Em 1981, os trabalhadores fundaram o Sindicato dos Trabalhadores Rurais de Unaí e Região estruturando a luta em torno da reforma agrária e com o lema: “Terra para quem nela trabalha”. Neste mesmo ano, um grande conflito na Fazenda Saco Grande em função de uma ação de despejo obtida pelo proprietário mobilizou os trabalhadores. “Esse foi o ponto de partida para que o Sindicato lutasse pela desapropriação da fazenda por interesse social, com base em uma brecha prevista no Estatuto da Terra”.

Segundo Cida Mirada foi a partir daí que os conflitos na região passaram a se acirrar. Em 1983, ela assumia a presidência do Sindicato e um ano depois a fazenda Saco Grande foi desapropriada para fins de reforma agrária, sendo a segunda decisão desse tipo em todo o Estado. “Então, eu fui me envolvendo com esse trabalho e acabei saindo da comunidade para assumir o sindicato integralmente, deixando o Mandiocal ainda mais visado”.

Com o envolvimento de toda família na luta pela terra, o conflito no Mandiocal passou a tomar outras proporções e o proprietário começou a cortar as cercas e destruir as roças das famílias que viviam na comunidade. “Por dois anos tivemos toda produção levada por jagunços armados e praticamente passamos fome porque só nos restou o fruto da terra já que o que cultivamos foi roubado.

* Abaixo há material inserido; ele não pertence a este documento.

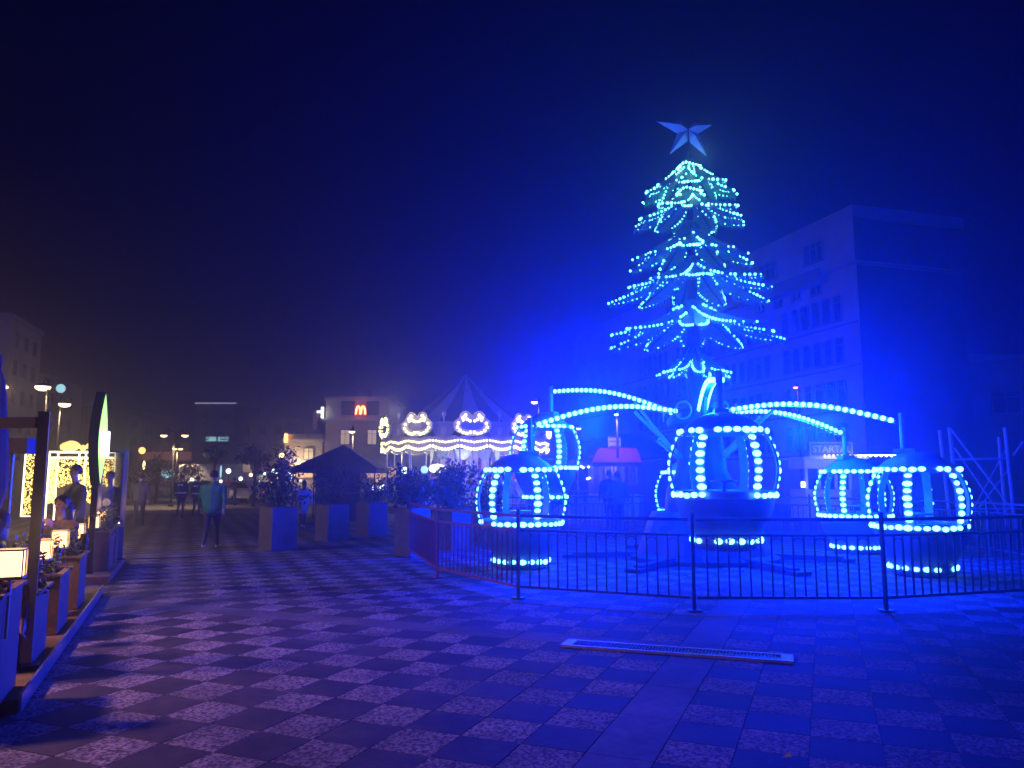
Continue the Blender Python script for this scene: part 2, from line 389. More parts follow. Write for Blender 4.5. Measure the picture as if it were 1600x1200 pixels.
def arm(lift, full):
    root = bpy.data.objects.new('arm', None); col.objects.link(root); root.parent = ride
    n = 18; pts = [arm_pt(q/n, lift) for q in range(n+1)]; vs = []
    for r, z in pts:
        vs += [(r,-.05,z-.045),(r,.05,z-.045),(r,.05,z+.045),(r,-.05,z+.045)]
    fs = [(i*4+k, (i+1)*4+k, (i+1)*4+(k+1)%4, i*4+(k+1)%4) for i in range(n) for k in range(4)] + [(0,1,2,3),(n*4+3,n*4+2,n*4+1,n*4)]
    b = MB(); b.add(vs, fs); b.build('beam', M['ride_shell'], root)
    b = MB(); b.bar((.45,0,2.0),(1.5,0,arm_pt(.32,lift)[1]-.1),.05); b.bar((.42,0,1.98),(.95,0,2.4),.09); b.build('strut', M['ride_frame'], root)
    P = [(arm_pt((q+.5)/25, lift), t) for q in range(25) for t in (-1, 1)]
    if full:
        for (r, z), t in P: link('bulb', bulb_me, root, (r, t*.062, z+.0))
    else:
        b = MB()
        for (r, z), t in P: b.ball((r, t*.062, z+.0), .046, 6, 4)
        tag(b.build('bulbs', M['led'], root, True), kind='stuff')
    return root
g_full = gondola(True); g_simple = gondola(False)
used = {True: False, False: False}
fulls = {0: True, 4: True, 5: True}
for k in range(6):
    a = R(-39+60*k); full = k in fulls; src = g_full if full else g_simple
    if used[full]:
        o = src.copy(); col.objects.link(o); o.parent = ride
        for ch in list(src.children):
            c = ch.copy(); col.objects.link(c); c.parent = o
    else: o = src; used[full] = True
    o.location = (RR*math.cos(a), RR*math.sin(a), lifts[k]); o.rotation_euler.z = a
    am = arm(lifts[k], k in (0, 4)); am.rotation_euler.z = a
    r, z = arm_pt(.62, lifts[k])
    lamp('ride_light', (r*math.cos(a), r*math.sin(a), z-.35), BLUE, RIDE_W, .25, ride)
    lamp('gondola_light', (RR*math.cos(a), RR*math.sin(a), lifts[k]+1.35), (.0,.07,1.0), 60, .08, ride)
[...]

Nessa época, várias famílias começaram a ir embora em função das constantes ameaças”.

Até que no dia 6 de outubro de 1985, um domingo de manhã, o dono da fazenda esteve na casa de um parente da família acompanhado de dois homens armados para fazer novas ameaças, enquanto Cida coordenava uma assembleia na Fazenda Saco Grande para organizar o parcelamento dos lotes na área desapropriada. “Como éramos uma rede de vizinhos que se ajudava e protegia, meu pai e minha mãe foram até a casa desse tio assim que ouviram o barulho e, quando chegaram na porteira, se depararam com o fazendeiro que disse: ‘Eu vim aqui resolver o problema de todos vocês’. Nesse momento, minha mãe respondeu: ‘Resolver problema nosso aqui é continuar na terra pra dar comida aos nossos filhos’. Foi então que ele sacou uma arma e atirou primeiro no meu pai, que ainda tentou atravessar a cerca, e depois na minha mãe que estava de costas acudindo meu pai. O terceiro tiro aconteceu depois que meu pai já estava do outro lado da cerca e ele não resistiu”, relembra.

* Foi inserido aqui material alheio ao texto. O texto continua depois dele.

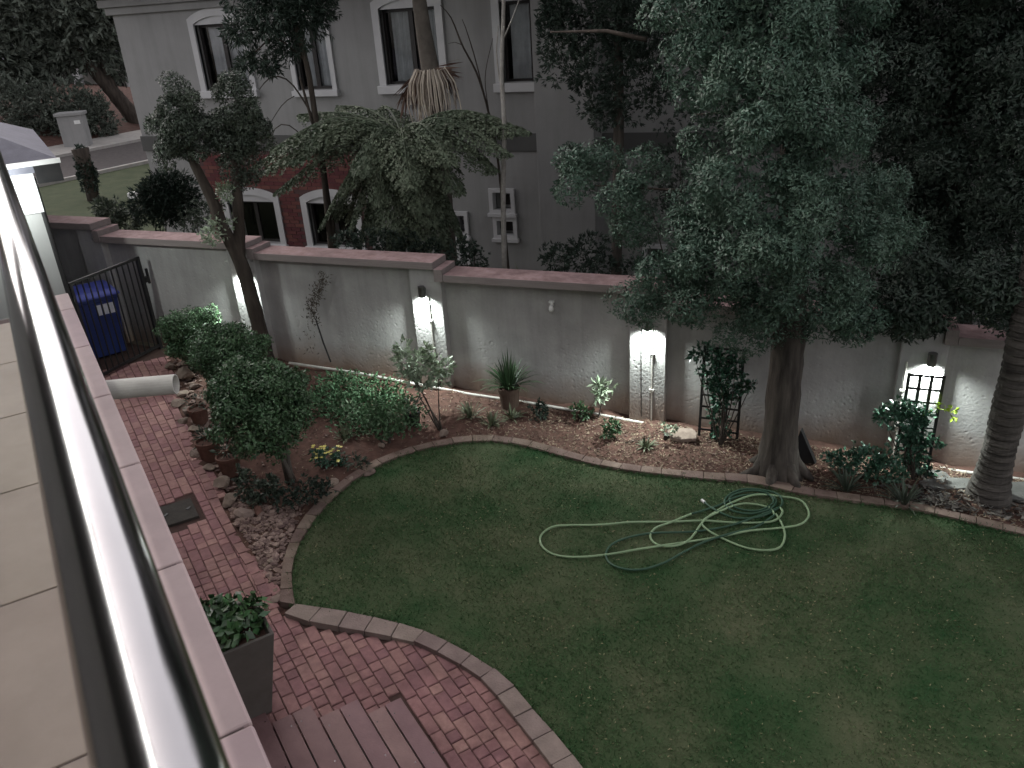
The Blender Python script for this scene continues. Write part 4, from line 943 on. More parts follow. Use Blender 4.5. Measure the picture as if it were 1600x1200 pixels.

Ainda segundo Cida, o fazendeiro perguntou por ela antes de atirar em seus pais e também esteve na casa de outro parente que também era tido como uma liderança do movimento dos trabalhadores rurais da região. Em seguida, ele teria se apresentado à delegacia da região, entregue a arma, e alegado que matou um homem em legítima defesa. De acordo com a militante, foi com base nessa alegação que a polícia elaborou o inquérito que deu origem ao processo.

Após dois anos aconteceu o julgamento do acusado, mas ele foi inocentado. “Vivemos outra perda porque o julgamento foi todo montado para legitimar a ação do fazendeiro. Então, recorremos da decisão e tentamos pedir a transferência do caso para Belo Horizonte, mas o o pedido não foi aceito. E dois anos depois ele foi julgado novamente e condenado a comparecer ao juiz uma vez por mês durante um ano e fazer uma doação em dinheiro para a Sociedade São Vicente de Paula. Não ficou preso por nem um dia. Mas, por outro lado, tivemos a vitória de ver pela primeira vez um latifundiário sentado no banco dos réus”, afirma.

Hoje sua mãe, Cipriana Miranda, e dois irmãos ainda vivem na região, mas em um assentamento no município de Unaí. Ela foi despejada da Comunidade do Mandiocal em 1993. Aos 72 anos, e apesar de ainda conviver com uma bala alojada no corpo, ela ainda cultiva alimentos e vende sua produção ao governo, por meio do PAA. Além da renda adquirida com o que produz em sua pequena gleba, ela tem ainda uma pensão do marido morto. Já Cida Miranda, veio para Belo Horizonte logo após o assassinato do pai em função de ameaças e emboscadas armadas para ela e vive até hoje na capital mineira.